Turkmenistan, Afghanistan inaugurate new rail link

IMAMNAZAR STATION, Turkmenistan – The presidents of Turkmenistan and Afghanistan on Monday officially opened a new railroad that will link the oil-rich former Soviet republic with Afghanistan.

Turkmen President Gurbanguly Berdymukhamedov and his Afghan counterpart, Ashraf Ghani, put on white work mittens at the Imamnazar station on the Turkmen side of the border on Monday to tighten the screw on a rail at the platform which was covered with expensive Turkmen carpets for the ceremony.

The new railroad will bring Turkmen goods to Afghanistan, and the first freight train has departed, carrying grain, flour and some construction materials.

“The launch of the new road presents significant opportunities for Afghanistan, Tajikistan, China, India, Pakistan and the Pacific region and creates favourable conditions for increasing freight traffic all the way onto Iran, Kazakhstan, Russia, Azerbaijan and Europe,” Berdymukhamedov said at the ceremony.

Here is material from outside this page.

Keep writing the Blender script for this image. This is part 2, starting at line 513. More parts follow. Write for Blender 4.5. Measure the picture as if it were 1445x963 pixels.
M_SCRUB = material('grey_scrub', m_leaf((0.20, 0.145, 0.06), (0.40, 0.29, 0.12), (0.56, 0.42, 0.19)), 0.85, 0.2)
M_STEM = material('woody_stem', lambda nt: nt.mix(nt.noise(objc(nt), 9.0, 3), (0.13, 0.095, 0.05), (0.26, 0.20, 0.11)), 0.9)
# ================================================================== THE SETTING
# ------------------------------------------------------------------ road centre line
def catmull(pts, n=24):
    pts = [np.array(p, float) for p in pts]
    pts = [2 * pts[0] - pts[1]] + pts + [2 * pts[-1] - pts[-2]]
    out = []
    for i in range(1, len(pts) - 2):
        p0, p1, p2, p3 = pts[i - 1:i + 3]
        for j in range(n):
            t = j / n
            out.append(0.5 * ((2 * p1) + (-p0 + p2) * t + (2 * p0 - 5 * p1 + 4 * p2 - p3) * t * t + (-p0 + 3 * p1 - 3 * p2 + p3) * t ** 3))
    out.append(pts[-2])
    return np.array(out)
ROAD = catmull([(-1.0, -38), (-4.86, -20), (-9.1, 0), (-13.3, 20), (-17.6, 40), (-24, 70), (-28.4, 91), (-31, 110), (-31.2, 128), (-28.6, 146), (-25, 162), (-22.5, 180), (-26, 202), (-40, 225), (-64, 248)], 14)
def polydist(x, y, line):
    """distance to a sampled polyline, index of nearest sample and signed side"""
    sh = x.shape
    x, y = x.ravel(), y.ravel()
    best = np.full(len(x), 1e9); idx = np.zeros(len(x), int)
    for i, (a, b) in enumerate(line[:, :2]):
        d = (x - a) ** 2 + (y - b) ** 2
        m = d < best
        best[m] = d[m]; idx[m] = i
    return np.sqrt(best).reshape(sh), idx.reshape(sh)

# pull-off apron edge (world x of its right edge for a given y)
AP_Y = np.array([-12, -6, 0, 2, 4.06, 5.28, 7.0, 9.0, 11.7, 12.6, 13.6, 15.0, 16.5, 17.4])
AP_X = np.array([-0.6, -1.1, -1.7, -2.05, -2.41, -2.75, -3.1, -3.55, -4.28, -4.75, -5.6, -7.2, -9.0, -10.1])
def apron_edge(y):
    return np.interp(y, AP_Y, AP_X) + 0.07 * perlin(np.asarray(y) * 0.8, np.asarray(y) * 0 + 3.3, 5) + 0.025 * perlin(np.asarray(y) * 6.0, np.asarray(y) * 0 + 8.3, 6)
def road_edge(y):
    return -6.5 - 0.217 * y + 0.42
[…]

Ghani hailed the new railroad as “a dream of the Afghan people coming true.”

The two presidents also formally opened a new oil terminal on the border.

Turkmenistan’s ambition is to extend the 88-kilometre road further east to Tajikistan, Kyrgyzstan and onward to China. Two years earlier, Turkmenistan inaugurated a railroad that linked another former Soviet republic, the oil-rich Kazakhstan, with the Persian Gulf via Iran.